• [GIVEN PROBLEM]: Starting at the line that holds "M['gap']=plain('dark_gap',(.02,.02,.02),.8)", set down each line through the end of the listing, exactly as written and with nothing added.
+ + + + +
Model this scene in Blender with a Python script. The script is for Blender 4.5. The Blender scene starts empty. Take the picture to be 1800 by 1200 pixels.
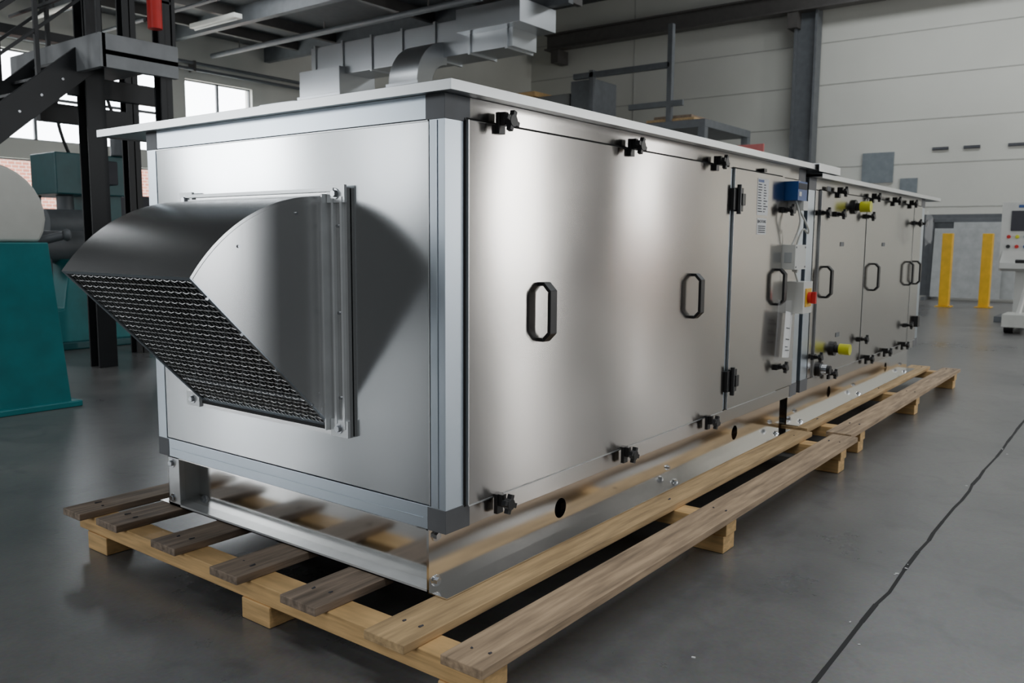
import bpy, bmesh, math, random
from mathutils import Vector, Matrix
random.seed(7)
S=bpy.context.scene
LG=1.85   # overall daylight level
def link(o): S.collection.objects.link(o)
# ---------------------------------------------------------------- materials
def newmat(name):
    m=bpy.data.materials.new(name); m.use_nodes=True
    nt=m.node_tree; b=nt.nodes['Principled BSDF']; return m,nt,b
def N(nt,t,**k):
    n=nt.nodes.new(t)
    for a,v in k.items(): setattr(n,a,v)
    return n
def plain(name,col,rough=.5,metal=0,var=.12,scale=6,bump=.0,alpha=None,trans=0,stretch=(1,1,1)):
    m,nt,b=newmat(name)
    tc=N(nt,'ShaderNodeTexCoord'); mp=N(nt,'ShaderNodeMapping'); mp.inputs['Scale'].default_value=stretch
    nt.links.new(tc.outputs['Object'],mp.inputs[0])
    no=N(nt,'ShaderNodeTexNoise'); no.inputs['Scale'].default_value=scale; no.inputs['Detail'].default_value=5
    nt.links.new(mp.outputs[0],no.inputs['Vector'])
    cr=N(nt,'ShaderNodeValToRGB')
    cr.color_ramp.elements[0].position=.3; cr.color_ramp.elements[1].position=.7
    cr.color_ramp.elements[0].color=[c*(1-var) for c in col]+[1]
    cr.color_ramp.elements[1].color=[min(1,c*(1+var)) for c in col]+[1]
    nt.links.new(no.outputs['Fac'],cr.inputs[0]); nt.links.new(cr.outputs[0],b.inputs['Base Color'])
    b.inputs['Roughness'].default_value=rough; b.inputs['Metallic'].default_value=metal
    if bump:
        bp=N(nt,'ShaderNodeBump'); bp.inputs['Strength'].default_value=bump; bp.inputs['Distance'].default_value=.01
        nt.links.new(no.outputs['Fac'],bp.inputs['Height']); nt.links.new(bp.outputs[0],b.inputs['Normal'])
    if alpha is not None: b.inputs['Alpha'].default_value=alpha
    if trans: b.inputs['Transmission Weight'].default_value=trans
    return m
def brushed(name,col,rough,aniso=.6,wave=.03,rv=.01):
    m,nt,b=newmat(name)
    tc=N(nt,'ShaderNodeTexCoord')
    no=N(nt,'ShaderNodeTexNoise'); no.inputs['Scale'].default_value=2.5; no.inputs['Detail'].default_value=3
    nt.links.new(tc.outputs['Object'],no.inputs['Vector'])
    mr=N(nt,'ShaderNodeMapRange'); mr.inputs[1].default_value=.3; mr.inputs[2].default_value=.7
    mr.inputs[3].default_value=rough-rv; mr.inputs[4].default_value=rough+rv
    nt.links.new(no.outputs['Fac'],mr.inputs[0]); nt.links.new(mr.outputs[0],b.inputs['Roughness'])
    if wave:
        n2=N(nt,'ShaderNodeTexNoise'); n2.inputs['Scale'].default_value=1.6; n2.inputs['Detail'].default_value=0
        nt.links.new(tc.outputs['Object'],n2.inputs['Vector'])
        bp=N(nt,'ShaderNodeBump'); bp.inputs['Strength'].default_value=wave*10; bp.inputs['Distance'].default_value=.01
        nt.links.new(n2.outputs['Fac'],bp.inputs['Height']); nt.links.new(bp.outputs[0],b.inputs['Normal'])
    b.inputs['Base Color'].default_value=(*col,1); b.inputs['Metallic'].default_value=1
    if aniso:
        b.inputs['Anisotropic'].default_value=aniso; b.inputs['Anisotropic Rotation'].default_value=.25
        tg=N(nt,'ShaderNodeTangent'); tg.direction_type='RADIAL'; tg.axis='Z'
        nt.links.new(tg.outputs[0],b.inputs['Tangent'])
    return m
M={}
M['panel']=brushed('brushed_aluzinc_panel',(.63,.61,.59),.19,.93,wave=.06)
M['front']=brushed('front_sheet',(.62,.64,.655),.18,.6,wave=.05)
M['frame']=brushed('aluminium_profile',(.60,.67,.74),.30,.3,wave=.0)
M['galv']=brushed('galvanised_rail',(.82,.81,.79),.13,0,wave=.05)
M['zinc']=plain('zinc_flange',(.72,.74,.75),.32,.55,var=.06,scale=12)
M['hood']=brushed('hood_sheet',(.76,.76,.76),.26,0,wave=.05)
M['lid']=brushed('roof_sheet',(.64,.66,.67),.33,0,wave=.0)
M['corner']=plain('corner_grey',(.13,.135,.145),.5,.3)
M['black']=plain('black_plastic',(.012,.012,.013),.35)
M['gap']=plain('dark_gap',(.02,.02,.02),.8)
M['wire']=plain('wire',(.75,.75,.75),.35,1)
M['bolt']=plain('zinc_bolt',(.6,.62,.65),.25,1)
M['pine']=plain('pine_wood',(.66,.42,.18),.65,var=.22,scale=3,bump=.2,stretch=(8,1.5,20))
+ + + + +
• [OUTPUT FOR THIS EXERCISE]:
M['gap']=plain('dark_gap',(.02,.02,.02),.8)
M['wire']=plain('wire',(.75,.75,.75),.35,1)
M['bolt']=plain('zinc_bolt',(.6,.62,.65),.25,1)
M['pine']=plain('pine_wood',(.66,.42,.18),.65,var=.22,scale=3,bump=.2,stretch=(8,1.5,20))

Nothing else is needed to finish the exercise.